Exercise prompt:
Gather the lines below that include the string "scene", copying each in full.

Supplied material:
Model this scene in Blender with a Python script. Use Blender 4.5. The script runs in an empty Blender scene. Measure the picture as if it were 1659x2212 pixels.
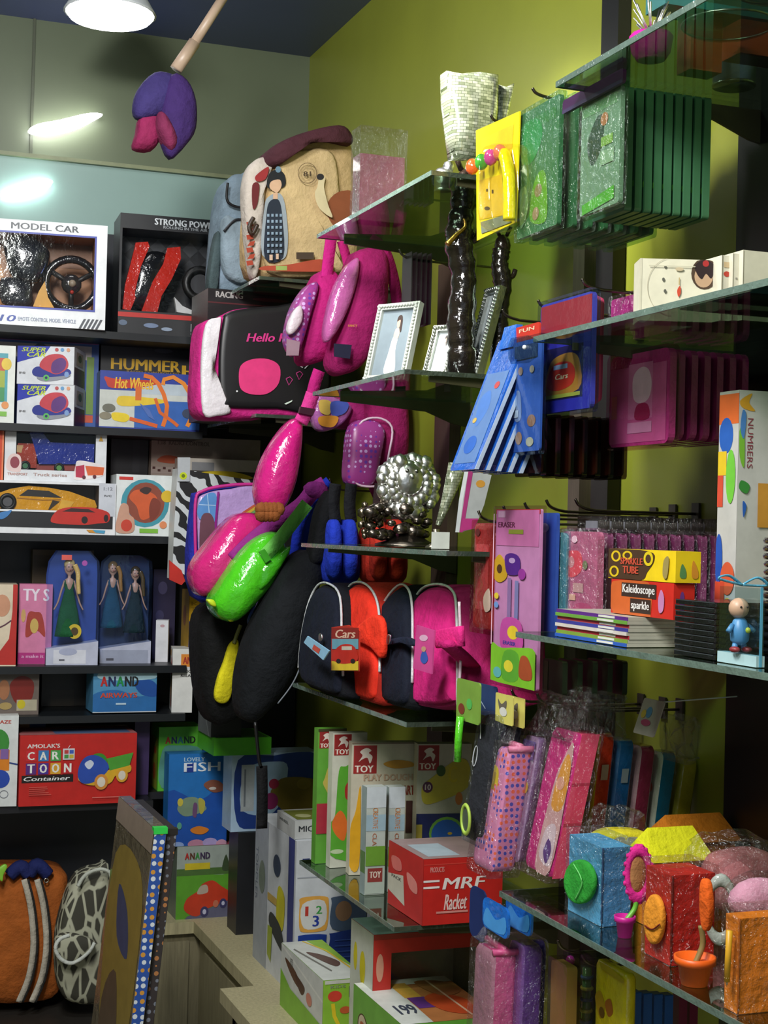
import bpy, math, random
from mathutils import Vector, Matrix
random.seed(7)
S = bpy.context.scene
COL = S.collection
# ---------------- camera ----------------
FP = 3300.0
YAW, PITCH, ROLL = math.radians(20.4), math.radians(0.7), 0.025
EYE = Vector((0, 0, 1.6))
_f = Vector((math.sin(YAW)*math.cos(PITCH), math.cos(YAW)*math.cos(PITCH), math.sin(PITCH)))
_rh = Vector((math.cos(YAW), -math.sin(YAW), 0))
_uh = _rh.cross(_f)
_r = _rh*math.cos(ROLL) + _uh*math.sin(ROLL)
_u = _uh*math.cos(ROLL) - _rh*math.sin(ROLL)
cd = bpy.data.cameras.new('camera'); cam = bpy.data.objects.new('camera', cd); COL.objects.link(cam)
cd.sensor_fit = 'HORIZONTAL'; cd.sensor_width = 36; cd.lens = FP/1659*36; cd.clip_start = 0.05
cam.matrix_world = Matrix(((_r.x, _u.x, -_f.x, EYE.x), (_r.y, _u.y, -_f.y, EYE.y), (_r.z, _u.z, -_f.z, EYE.z), (0, 0, 0, 1)))
S.camera = cam
# ---------------- world, lights, exposure ----------------
w = bpy.data.worlds.new('world'); S.world = w; w.use_nodes = True
w.node_tree.nodes['Background'].inputs[0].default_value = (0.78, 0.9, 1.0, 1)
w.node_tree.nodes['Background'].inputs[1].default_value = 0.34
S.view_settings.view_transform = 'Standard'; S.view_settings.look = 'None'
S.view_settings.gamma = 1; S.view_settings.use_curve_mapping = False
S.view_settings.exposure = 0.55
def area(name, loc, target, size, power, color=(1, 1, 1)):
    l = bpy.data.lights.new(name, 'AREA'); l.shape = 'DISK'; l.size = size; l.energy = power; l.color = color
    o = bpy.data.objects.new(name, l); COL.objects.link(o); o.location = loc
    o.rotation_euler = (Vector(target)-Vector(loc)).to_track_quat('-Z', 'Y').to_euler(); return o
def spot(name, loc, target, power, ang, blend=0.6, color=(1, 1, 1), r=0.05):
    l = bpy.data.lights.new(name, 'SPOT'); l.energy = power; l.spot_size = math.radians(ang); l.spot_blend = blend; l.color = color; l.shadow_soft_size = r
    o = bpy.data.objects.new(name, l); COL.objects.link(o); o.location = loc
    o.rotation_euler = (Vector(target)-Vector(loc)).to_track_quat('-Z', 'Y').to_euler(); return o
area('aisle_light', (-0.15, 1.3, 2.95), (0.9, 2.9, 1.2), 0.45, 34, (1.0, 0.99, 0.95))
area('rear_aisle_light', (0.1, 2.7, 2.95), (0.7, 3.6, 1.4), 0.35, 16, (0.95, 0.98, 1.0))
area('front_fill_light', (-0.55, 0.5, 2.9), (1.2, 2.2, 1.1), 0.4, 17, (1.0, 0.98, 0.94))  # added unseen fill, brightens the goods at lower right
spot('wall_spot', (0.75, 2.75, 2.9), (1.5, 3.0, 2.1), 105, 56, 1.0, (1.0, 1.0, 0.92))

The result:
Model this scene in Blender with a Python script. Use Blender 4.5. The script runs in an empty Blender scene. Measure the picture as if it were 1659x2212 pixels.
S = bpy.context.scene